▶ [Given data]
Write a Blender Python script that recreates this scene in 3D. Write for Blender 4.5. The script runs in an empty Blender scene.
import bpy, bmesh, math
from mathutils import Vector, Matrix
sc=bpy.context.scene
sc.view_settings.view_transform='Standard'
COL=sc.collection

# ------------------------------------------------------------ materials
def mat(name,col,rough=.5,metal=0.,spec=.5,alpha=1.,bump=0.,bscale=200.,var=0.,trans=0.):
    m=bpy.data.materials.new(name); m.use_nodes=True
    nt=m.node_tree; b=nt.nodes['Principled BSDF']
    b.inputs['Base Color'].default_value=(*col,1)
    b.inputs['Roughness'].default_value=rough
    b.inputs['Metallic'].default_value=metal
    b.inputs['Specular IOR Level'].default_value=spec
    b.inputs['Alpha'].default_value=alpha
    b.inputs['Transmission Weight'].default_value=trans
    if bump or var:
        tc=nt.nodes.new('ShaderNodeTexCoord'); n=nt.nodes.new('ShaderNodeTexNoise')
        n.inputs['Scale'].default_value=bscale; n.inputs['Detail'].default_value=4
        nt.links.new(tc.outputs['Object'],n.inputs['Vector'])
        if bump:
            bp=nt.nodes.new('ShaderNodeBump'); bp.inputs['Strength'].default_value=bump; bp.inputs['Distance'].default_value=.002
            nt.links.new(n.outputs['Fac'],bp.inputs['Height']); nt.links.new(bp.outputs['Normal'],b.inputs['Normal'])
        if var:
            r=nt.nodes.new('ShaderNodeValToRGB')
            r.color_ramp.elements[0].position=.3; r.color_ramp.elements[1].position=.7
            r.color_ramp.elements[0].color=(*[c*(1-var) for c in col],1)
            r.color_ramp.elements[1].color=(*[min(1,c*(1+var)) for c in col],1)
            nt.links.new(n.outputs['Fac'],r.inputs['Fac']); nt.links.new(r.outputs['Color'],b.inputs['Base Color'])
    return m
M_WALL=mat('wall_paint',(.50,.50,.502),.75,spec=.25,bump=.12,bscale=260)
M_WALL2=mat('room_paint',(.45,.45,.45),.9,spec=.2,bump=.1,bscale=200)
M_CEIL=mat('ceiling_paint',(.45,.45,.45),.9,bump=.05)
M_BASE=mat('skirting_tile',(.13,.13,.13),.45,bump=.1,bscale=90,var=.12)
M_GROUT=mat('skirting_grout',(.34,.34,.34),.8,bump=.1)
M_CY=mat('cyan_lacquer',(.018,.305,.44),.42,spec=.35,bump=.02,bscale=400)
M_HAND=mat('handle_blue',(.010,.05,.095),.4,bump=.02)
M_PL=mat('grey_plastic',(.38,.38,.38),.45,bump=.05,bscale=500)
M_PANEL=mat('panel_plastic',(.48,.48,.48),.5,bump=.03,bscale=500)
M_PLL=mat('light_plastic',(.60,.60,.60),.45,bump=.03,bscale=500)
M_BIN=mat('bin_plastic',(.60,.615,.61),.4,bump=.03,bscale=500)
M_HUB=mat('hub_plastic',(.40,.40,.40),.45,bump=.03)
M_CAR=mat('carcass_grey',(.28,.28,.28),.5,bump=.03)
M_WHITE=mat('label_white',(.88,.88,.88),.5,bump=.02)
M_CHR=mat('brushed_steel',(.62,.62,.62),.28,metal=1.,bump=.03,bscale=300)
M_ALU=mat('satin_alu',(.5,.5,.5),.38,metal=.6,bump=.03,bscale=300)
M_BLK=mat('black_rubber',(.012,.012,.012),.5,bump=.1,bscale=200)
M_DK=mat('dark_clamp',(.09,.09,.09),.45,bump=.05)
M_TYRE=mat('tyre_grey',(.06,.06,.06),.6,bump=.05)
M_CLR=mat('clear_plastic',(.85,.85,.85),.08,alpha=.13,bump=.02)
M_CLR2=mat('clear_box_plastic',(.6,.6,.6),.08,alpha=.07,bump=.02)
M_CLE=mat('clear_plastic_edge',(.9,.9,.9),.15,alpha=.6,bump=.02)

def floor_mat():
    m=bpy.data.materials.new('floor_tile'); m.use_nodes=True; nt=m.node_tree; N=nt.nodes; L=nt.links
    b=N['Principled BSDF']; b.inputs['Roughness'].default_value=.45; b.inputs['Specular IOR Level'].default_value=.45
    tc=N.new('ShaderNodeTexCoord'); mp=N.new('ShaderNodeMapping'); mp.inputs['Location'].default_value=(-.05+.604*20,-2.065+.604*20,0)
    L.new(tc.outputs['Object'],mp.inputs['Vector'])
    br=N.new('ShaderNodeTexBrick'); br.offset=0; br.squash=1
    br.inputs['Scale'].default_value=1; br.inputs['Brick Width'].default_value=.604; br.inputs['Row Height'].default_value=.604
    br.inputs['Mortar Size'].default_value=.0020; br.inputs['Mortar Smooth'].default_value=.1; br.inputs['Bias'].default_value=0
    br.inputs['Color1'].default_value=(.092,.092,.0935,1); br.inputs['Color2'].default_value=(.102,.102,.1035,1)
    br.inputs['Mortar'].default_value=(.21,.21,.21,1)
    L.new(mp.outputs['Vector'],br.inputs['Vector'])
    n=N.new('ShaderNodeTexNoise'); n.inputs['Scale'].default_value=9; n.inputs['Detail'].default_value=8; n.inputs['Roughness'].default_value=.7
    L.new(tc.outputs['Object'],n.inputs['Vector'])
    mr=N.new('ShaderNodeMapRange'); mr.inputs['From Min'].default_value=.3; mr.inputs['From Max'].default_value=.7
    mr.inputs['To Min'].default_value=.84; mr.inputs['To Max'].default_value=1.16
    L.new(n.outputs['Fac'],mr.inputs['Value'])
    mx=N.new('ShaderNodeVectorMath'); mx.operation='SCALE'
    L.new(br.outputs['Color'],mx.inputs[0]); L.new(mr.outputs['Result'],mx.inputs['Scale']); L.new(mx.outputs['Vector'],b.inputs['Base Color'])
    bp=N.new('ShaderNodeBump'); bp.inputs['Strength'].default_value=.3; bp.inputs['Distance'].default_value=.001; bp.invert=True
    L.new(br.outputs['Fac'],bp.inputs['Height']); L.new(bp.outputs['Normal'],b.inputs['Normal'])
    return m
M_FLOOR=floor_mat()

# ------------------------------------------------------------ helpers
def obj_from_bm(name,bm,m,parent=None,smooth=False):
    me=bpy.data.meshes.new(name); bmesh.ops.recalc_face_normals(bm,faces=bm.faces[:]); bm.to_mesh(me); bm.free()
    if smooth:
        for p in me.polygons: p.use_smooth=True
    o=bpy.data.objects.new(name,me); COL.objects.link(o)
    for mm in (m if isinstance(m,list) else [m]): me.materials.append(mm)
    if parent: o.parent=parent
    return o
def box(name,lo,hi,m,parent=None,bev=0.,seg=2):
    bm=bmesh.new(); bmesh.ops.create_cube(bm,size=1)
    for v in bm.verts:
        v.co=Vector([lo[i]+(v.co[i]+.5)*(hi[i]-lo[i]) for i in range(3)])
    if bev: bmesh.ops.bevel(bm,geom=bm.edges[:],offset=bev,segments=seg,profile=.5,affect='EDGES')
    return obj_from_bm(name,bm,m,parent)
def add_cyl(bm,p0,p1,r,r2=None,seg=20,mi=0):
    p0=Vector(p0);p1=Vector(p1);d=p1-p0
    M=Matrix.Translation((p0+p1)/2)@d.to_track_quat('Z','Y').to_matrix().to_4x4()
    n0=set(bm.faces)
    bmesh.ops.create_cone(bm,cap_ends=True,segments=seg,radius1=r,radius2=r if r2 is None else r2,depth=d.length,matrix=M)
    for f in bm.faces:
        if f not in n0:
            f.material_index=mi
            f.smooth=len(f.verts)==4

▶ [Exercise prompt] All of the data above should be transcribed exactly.

▶ [Task result]
Write a Blender Python script that recreates this scene in 3D. Write for Blender 4.5. The script runs in an empty Blender scene.
import bpy, bmesh, math
from mathutils import Vector, Matrix
sc=bpy.context.scene
sc.view_settings.view_transform='Standard'
COL=sc.collection

# ------------------------------------------------------------ materials
def mat(name,col,rough=.5,metal=0.,spec=.5,alpha=1.,bump=0.,bscale=200.,var=0.,trans=0.):
    m=bpy.data.materials.new(name); m.use_nodes=True
    nt=m.node_tree; b=nt.nodes['Principled BSDF']
    b.inputs['Base Color'].default_value=(*col,1)
    b.inputs['Roughness'].default_value=rough
    b.inputs['Metallic'].default_value=metal
    b.inputs['Specular IOR Level'].default_value=spec
    b.inputs['Alpha'].default_value=alpha
    b.inputs['Transmission Weight'].default_value=trans
    if bump or var:
        tc=nt.nodes.new('ShaderNodeTexCoord'); n=nt.nodes.new('ShaderNodeTexNoise')
        n.inputs['Scale'].default_value=bscale; n.inputs['Detail'].default_value=4
        nt.links.new(tc.outputs['Object'],n.inputs['Vector'])
        if bump:
            bp=nt.nodes.new('ShaderNodeBump'); bp.inputs['Strength'].default_value=bump; bp.inputs['Distance'].default_value=.002
            nt.links.new(n.outputs['Fac'],bp.inputs['Height']); nt.links.new(bp.outputs['Normal'],b.inputs['Normal'])
        if var:
            r=nt.nodes.new('ShaderNodeValToRGB')
            r.color_ramp.elements[0].position=.3; r.color_ramp.elements[1].position=.7
            r.color_ramp.elements[0].color=(*[c*(1-var) for c in col],1)
            r.color_ramp.elements[1].color=(*[min(1,c*(1+var)) for c in col],1)
            nt.links.new(n.outputs['Fac'],r.inputs['Fac']); nt.links.new(r.outputs['Color'],b.inputs['Base Color'])
    return m
M_WALL=mat('wall_paint',(.50,.50,.502),.75,spec=.25,bump=.12,bscale=260)
M_WALL2=mat('room_paint',(.45,.45,.45),.9,spec=.2,bump=.1,bscale=200)
M_CEIL=mat('ceiling_paint',(.45,.45,.45),.9,bump=.05)
M_BASE=mat('skirting_tile',(.13,.13,.13),.45,bump=.1,bscale=90,var=.12)
M_GROUT=mat('skirting_grout',(.34,.34,.34),.8,bump=.1)
M_CY=mat('cyan_lacquer',(.018,.305,.44),.42,spec=.35,bump=.02,bscale=400)
M_HAND=mat('handle_blue',(.010,.05,.095),.4,bump=.02)
M_PL=mat('grey_plastic',(.38,.38,.38),.45,bump=.05,bscale=500)
M_PANEL=mat('panel_plastic',(.48,.48,.48),.5,bump=.03,bscale=500)
M_PLL=mat('light_plastic',(.60,.60,.60),.45,bump=.03,bscale=500)
M_BIN=mat('bin_plastic',(.60,.615,.61),.4,bump=.03,bscale=500)
M_HUB=mat('hub_plastic',(.40,.40,.40),.45,bump=.03)
M_CAR=mat('carcass_grey',(.28,.28,.28),.5,bump=.03)
M_WHITE=mat('label_white',(.88,.88,.88),.5,bump=.02)
M_CHR=mat('brushed_steel',(.62,.62,.62),.28,metal=1.,bump=.03,bscale=300)
M_ALU=mat('satin_alu',(.5,.5,.5),.38,metal=.6,bump=.03,bscale=300)
M_BLK=mat('black_rubber',(.012,.012,.012),.5,bump=.1,bscale=200)
M_DK=mat('dark_clamp',(.09,.09,.09),.45,bump=.05)
M_TYRE=mat('tyre_grey',(.06,.06,.06),.6,bump=.05)
M_CLR=mat('clear_plastic',(.85,.85,.85),.08,alpha=.13,bump=.02)
M_CLR2=mat('clear_box_plastic',(.6,.6,.6),.08,alpha=.07,bump=.02)
M_CLE=mat('clear_plastic_edge',(.9,.9,.9),.15,alpha=.6,bump=.02)

def floor_mat():
    m=bpy.data.materials.new('floor_tile'); m.use_nodes=True; nt=m.node_tree; N=nt.nodes; L=nt.links
    b=N['Principled BSDF']; b.inputs['Roughness'].default_value=.45; b.inputs['Specular IOR Level'].default_value=.45
    tc=N.new('ShaderNodeTexCoord'); mp=N.new('ShaderNodeMapping'); mp.inputs['Location'].default_value=(-.05+.604*20,-2.065+.604*20,0)
    L.new(tc.outputs['Object'],mp.inputs['Vector'])
    br=N.new('ShaderNodeTexBrick'); br.offset=0; br.squash=1
    br.inputs['Scale'].default_value=1; br.inputs['Brick Width'].default_value=.604; br.inputs['Row Height'].default_value=.604
    br.inputs['Mortar Size'].default_value=.0020; br.inputs['Mortar Smooth'].default_value=.1; br.inputs['Bias'].default_value=0
    br.inputs['Color1'].default_value=(.092,.092,.0935,1); br.inputs['Color2'].default_value=(.102,.102,.1035,1)
    br.inputs['Mortar'].default_value=(.21,.21,.21,1)
    L.new(mp.outputs['Vector'],br.inputs['Vector'])
    n=N.new('ShaderNodeTexNoise'); n.inputs['Scale'].default_value=9; n.inputs['Detail'].default_value=8; n.inputs['Roughness'].default_value=.7
    L.new(tc.outputs['Object'],n.inputs['Vector'])
    mr=N.new('ShaderNodeMapRange'); mr.inputs['From Min'].default_value=.3; mr.inputs['From Max'].default_value=.7
    mr.inputs['To Min'].default_value=.84; mr.inputs['To Max'].default_value=1.16
    L.new(n.outputs['Fac'],mr.inputs['Value'])
    mx=N.new('ShaderNodeVectorMath'); mx.operation='SCALE'
    L.new(br.outputs['Color'],mx.inputs[0]); L.new(mr.outputs['Result'],mx.inputs['Scale']); L.new(mx.outputs['Vector'],b.inputs['Base Color'])
    bp=N.new('ShaderNodeBump'); bp.inputs['Strength'].default_value=.3; bp.inputs['Distance'].default_value=.001; bp.invert=True
    L.new(br.outputs['Fac'],bp.inputs['Height']); L.new(bp.outputs['Normal'],b.inputs['Normal'])
    return m
M_FLOOR=floor_mat()

# ------------------------------------------------------------ helpers
def obj_from_bm(name,bm,m,parent=None,smooth=False):
    me=bpy.data.meshes.new(name); bmesh.ops.recalc_face_normals(bm,faces=bm.faces[:]); bm.to_mesh(me); bm.free()
    if smooth:
        for p in me.polygons: p.use_smooth=True
    o=bpy.data.objects.new(name,me); COL.objects.link(o)
    for mm in (m if isinstance(m,list) else [m]): me.materials.append(mm)
    if parent: o.parent=parent
    return o
def box(name,lo,hi,m,parent=None,bev=0.,seg=2):
    bm=bmesh.new(); bmesh.ops.create_cube(bm,size=1)
    for v in bm.verts:
        v.co=Vector([lo[i]+(v.co[i]+.5)*(hi[i]-lo[i]) for i in range(3)])
    if bev: bmesh.ops.bevel(bm,geom=bm.edges[:],offset=bev,segments=seg,profile=.5,affect='EDGES')
    return obj_from_bm(name,bm,m,parent)
def add_cyl(bm,p0,p1,r,r2=None,seg=20,mi=0):
    p0=Vector(p0);p1=Vector(p1);d=p1-p0
    M=Matrix.Translation((p0+p1)/2)@d.to_track_quat('Z','Y').to_matrix().to_4x4()
    n0=set(bm.faces)
    bmesh.ops.create_cone(bm,cap_ends=True,segments=seg,radius1=r,radius2=r if r2 is None else r2,depth=d.length,matrix=M)
    for f in bm.faces:
        if f not in n0:
            f.material_index=mi
            f.smooth=len(f.verts)==4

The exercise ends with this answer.